Anonymous Coward says:

Wow. I saw the original series on PBS, and it was absolutely unforgettable. I still have the book – and I’ll tell you how often I go out and buy the ‘companion book to the PBS series.’ Never.

This also explains why some other video sets are fetching crazy prices on the used market, in VHS format. One in particular you can’t even find to watch on the PBS website, and they have no copies for sale – a fantastic documentary series on the history of the Chicano rights movement. The last time I checked, there wasn’t even a transcript available. (Most everything PBS has ever produced on the network has a printed transcript available to download for free). There must be a copyright issue holding this one up too. What a disgrace.

RD says:

This is a common occurance

There are numerous examples of this “promoting” of the “arts” throughout history.
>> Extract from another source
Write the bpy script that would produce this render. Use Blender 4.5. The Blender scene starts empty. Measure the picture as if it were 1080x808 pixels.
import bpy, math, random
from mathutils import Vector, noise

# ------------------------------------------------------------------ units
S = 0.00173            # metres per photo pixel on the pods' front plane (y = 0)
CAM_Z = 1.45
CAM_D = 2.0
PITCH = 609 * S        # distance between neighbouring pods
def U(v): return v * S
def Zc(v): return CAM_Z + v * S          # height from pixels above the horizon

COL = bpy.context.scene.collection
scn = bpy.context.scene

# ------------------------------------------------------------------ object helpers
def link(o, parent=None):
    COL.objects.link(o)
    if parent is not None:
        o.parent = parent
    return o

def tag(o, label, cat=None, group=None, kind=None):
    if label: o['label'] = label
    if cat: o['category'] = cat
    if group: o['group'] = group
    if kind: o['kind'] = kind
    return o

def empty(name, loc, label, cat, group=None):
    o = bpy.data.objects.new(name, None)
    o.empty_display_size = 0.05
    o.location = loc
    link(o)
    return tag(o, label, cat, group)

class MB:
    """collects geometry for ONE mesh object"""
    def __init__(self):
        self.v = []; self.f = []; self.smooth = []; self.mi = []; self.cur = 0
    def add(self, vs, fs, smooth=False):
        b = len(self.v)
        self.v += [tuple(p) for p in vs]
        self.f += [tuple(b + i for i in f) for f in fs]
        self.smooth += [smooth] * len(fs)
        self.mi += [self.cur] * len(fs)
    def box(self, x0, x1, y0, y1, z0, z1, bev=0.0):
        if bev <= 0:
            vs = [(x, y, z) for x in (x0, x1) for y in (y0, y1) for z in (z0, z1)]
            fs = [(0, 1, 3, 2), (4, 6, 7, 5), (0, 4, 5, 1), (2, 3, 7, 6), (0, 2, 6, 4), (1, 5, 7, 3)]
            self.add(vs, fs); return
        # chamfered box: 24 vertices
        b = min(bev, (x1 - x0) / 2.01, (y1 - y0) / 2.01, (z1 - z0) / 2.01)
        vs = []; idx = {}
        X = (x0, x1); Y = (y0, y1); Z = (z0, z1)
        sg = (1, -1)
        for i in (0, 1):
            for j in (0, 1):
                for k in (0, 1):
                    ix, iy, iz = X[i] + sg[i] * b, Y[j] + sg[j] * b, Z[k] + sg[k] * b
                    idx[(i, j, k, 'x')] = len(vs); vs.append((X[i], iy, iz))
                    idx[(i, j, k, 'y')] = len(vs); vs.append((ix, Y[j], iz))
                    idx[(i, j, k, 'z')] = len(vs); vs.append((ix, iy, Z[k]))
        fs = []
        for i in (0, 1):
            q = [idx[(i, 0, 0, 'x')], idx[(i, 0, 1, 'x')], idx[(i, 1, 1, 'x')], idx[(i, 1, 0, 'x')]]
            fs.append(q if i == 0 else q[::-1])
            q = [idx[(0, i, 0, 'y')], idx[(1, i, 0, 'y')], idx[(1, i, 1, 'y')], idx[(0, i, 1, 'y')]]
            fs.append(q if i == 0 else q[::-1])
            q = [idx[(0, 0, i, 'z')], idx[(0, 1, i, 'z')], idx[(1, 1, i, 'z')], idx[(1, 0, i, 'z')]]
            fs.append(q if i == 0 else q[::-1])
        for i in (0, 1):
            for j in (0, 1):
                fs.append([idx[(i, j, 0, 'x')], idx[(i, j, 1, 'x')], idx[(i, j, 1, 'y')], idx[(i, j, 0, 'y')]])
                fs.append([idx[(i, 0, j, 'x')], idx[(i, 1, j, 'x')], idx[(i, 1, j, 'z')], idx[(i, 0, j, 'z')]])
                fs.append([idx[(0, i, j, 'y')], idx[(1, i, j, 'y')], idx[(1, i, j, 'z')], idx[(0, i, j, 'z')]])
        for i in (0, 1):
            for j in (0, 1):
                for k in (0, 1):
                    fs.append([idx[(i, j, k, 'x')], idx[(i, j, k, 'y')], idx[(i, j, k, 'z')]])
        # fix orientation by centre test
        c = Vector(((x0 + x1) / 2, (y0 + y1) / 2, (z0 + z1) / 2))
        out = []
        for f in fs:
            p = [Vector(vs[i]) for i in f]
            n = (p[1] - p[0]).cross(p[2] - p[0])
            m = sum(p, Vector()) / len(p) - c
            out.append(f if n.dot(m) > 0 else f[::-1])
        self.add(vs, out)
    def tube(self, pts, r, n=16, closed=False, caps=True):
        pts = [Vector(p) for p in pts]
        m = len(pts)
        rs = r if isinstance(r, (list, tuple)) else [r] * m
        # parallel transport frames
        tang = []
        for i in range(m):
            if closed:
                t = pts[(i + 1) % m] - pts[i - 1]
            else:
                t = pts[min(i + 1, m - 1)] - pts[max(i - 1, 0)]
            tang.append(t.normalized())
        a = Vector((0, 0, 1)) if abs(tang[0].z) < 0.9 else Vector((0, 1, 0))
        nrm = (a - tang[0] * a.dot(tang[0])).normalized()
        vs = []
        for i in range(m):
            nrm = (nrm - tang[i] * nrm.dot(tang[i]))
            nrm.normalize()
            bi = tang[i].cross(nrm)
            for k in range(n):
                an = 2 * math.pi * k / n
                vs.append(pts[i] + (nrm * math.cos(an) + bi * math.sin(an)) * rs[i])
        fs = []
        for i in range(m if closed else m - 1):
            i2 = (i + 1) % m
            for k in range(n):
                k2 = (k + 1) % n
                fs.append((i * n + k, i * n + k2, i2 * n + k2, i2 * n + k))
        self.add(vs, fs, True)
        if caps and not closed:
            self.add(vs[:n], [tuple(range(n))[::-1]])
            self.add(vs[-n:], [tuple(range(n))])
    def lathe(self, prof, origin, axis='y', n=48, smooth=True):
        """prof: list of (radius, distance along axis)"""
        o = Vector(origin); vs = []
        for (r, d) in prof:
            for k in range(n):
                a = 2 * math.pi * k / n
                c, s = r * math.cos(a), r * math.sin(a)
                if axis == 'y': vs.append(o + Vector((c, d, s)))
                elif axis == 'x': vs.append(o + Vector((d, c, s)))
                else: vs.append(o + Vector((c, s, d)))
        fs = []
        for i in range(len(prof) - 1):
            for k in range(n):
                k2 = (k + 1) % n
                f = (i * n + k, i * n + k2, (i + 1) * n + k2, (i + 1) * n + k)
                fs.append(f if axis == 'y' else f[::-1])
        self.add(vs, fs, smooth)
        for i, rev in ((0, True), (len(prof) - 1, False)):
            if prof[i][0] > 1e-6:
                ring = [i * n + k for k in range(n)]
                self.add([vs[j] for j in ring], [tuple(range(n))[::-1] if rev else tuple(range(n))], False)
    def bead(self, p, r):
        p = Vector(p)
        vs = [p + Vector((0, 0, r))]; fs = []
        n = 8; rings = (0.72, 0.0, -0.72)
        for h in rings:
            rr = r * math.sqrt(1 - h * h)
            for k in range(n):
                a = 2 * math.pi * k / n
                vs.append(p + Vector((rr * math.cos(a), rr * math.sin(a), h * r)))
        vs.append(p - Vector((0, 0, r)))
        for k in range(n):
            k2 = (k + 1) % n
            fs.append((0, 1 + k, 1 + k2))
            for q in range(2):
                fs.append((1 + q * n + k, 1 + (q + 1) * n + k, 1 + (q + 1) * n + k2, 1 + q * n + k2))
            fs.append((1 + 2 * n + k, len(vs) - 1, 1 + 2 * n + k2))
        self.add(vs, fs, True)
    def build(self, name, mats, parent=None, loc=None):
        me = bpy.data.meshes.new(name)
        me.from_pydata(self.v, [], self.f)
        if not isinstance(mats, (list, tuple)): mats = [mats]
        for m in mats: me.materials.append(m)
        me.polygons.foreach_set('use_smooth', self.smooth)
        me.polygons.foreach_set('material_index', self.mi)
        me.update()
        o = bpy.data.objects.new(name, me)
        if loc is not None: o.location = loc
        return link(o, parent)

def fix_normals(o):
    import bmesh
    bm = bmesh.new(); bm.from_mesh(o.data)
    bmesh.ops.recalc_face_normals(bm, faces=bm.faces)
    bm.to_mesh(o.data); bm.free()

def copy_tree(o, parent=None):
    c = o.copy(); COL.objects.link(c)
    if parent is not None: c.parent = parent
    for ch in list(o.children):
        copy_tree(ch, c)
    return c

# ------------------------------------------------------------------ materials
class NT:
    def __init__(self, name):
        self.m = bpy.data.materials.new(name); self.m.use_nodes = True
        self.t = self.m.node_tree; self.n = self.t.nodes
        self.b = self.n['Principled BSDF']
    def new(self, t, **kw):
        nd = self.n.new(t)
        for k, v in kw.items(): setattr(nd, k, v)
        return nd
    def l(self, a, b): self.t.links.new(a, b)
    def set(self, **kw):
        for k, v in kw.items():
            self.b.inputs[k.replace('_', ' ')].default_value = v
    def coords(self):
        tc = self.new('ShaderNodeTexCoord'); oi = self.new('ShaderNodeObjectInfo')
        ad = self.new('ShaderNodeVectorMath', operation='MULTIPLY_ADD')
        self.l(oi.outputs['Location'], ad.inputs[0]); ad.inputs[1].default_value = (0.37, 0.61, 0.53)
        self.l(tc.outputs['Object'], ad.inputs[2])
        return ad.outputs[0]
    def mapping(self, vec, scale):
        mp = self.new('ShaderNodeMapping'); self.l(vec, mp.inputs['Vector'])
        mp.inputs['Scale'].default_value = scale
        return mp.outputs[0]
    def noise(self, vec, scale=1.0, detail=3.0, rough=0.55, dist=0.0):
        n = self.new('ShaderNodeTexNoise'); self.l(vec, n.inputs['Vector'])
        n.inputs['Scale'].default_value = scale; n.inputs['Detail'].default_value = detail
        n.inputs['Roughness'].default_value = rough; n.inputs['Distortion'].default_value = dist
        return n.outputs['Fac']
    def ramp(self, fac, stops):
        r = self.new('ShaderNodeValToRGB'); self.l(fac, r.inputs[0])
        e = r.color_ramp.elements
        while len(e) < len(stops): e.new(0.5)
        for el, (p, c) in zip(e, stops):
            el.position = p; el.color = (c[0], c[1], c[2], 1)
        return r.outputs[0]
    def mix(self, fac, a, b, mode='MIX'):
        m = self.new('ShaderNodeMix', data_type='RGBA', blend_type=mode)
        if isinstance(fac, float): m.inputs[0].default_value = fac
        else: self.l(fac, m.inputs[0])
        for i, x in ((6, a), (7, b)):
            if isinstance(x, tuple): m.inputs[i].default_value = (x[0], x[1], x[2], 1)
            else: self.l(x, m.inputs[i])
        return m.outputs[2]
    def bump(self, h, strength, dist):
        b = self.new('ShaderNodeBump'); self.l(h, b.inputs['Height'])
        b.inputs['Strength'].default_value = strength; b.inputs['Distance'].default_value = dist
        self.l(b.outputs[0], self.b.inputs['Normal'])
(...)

-Heavy Metal, an animated scifi movie from 1981, was held up from being released on home video for almost 2 DECADES due to copyright issues over the music used in the movie.

-NUMEROUS TV shows are either never released (One episode of Profiler and I think also Pretender) or severely altered from the original (EVERY f-ing episode of WKRP where all the songs had to be changed), all thanks to copy “right.”

Books, movies, music, all locked up behind the wall of copyright. Our collective culture and shared memories are being denied to us, in direct abrogation of the copyright bargain, and to the detriment of the public good for the benefit of the wealthy.

Anonymous Coward says:

Re: This is a common occurance

I think some of the blame should fall on content creators. Before technology made it easy to distribute one’s content, sure, they had an excuse to use the big labels/publishers/whatever. Now that it is easy (and as we all know here, more profitable) to release media on a better license and orders of magnitude eaiser to connect with one’s fans and give them a reason to buy scarce goods related to one’s media, how can creators have an excuse not to do this? Not only does it make them more money (which should be enough incentive) but it preserves our culture for the future.

Some artists do this, but we need to see this be the norm, not just repeat the same success stories of Jonathan Coulton and NIN.

AC & Your Sunshine's Banned says:

-NUMEROUS TV shows are either never released (One episode of Profiler and I think also Pretender) or severely altered from the original (EVERY f-ing episode of WKRP where all the songs had to be changed), all thanks to copy “right.”

Same situation with the original “Beavis & Butthead” as well as “The Young Ones”. Music licensing problems caused the dvd editions to be butchered. TYO was so damaged that the storyline actually changed due to the excised music-filled segments.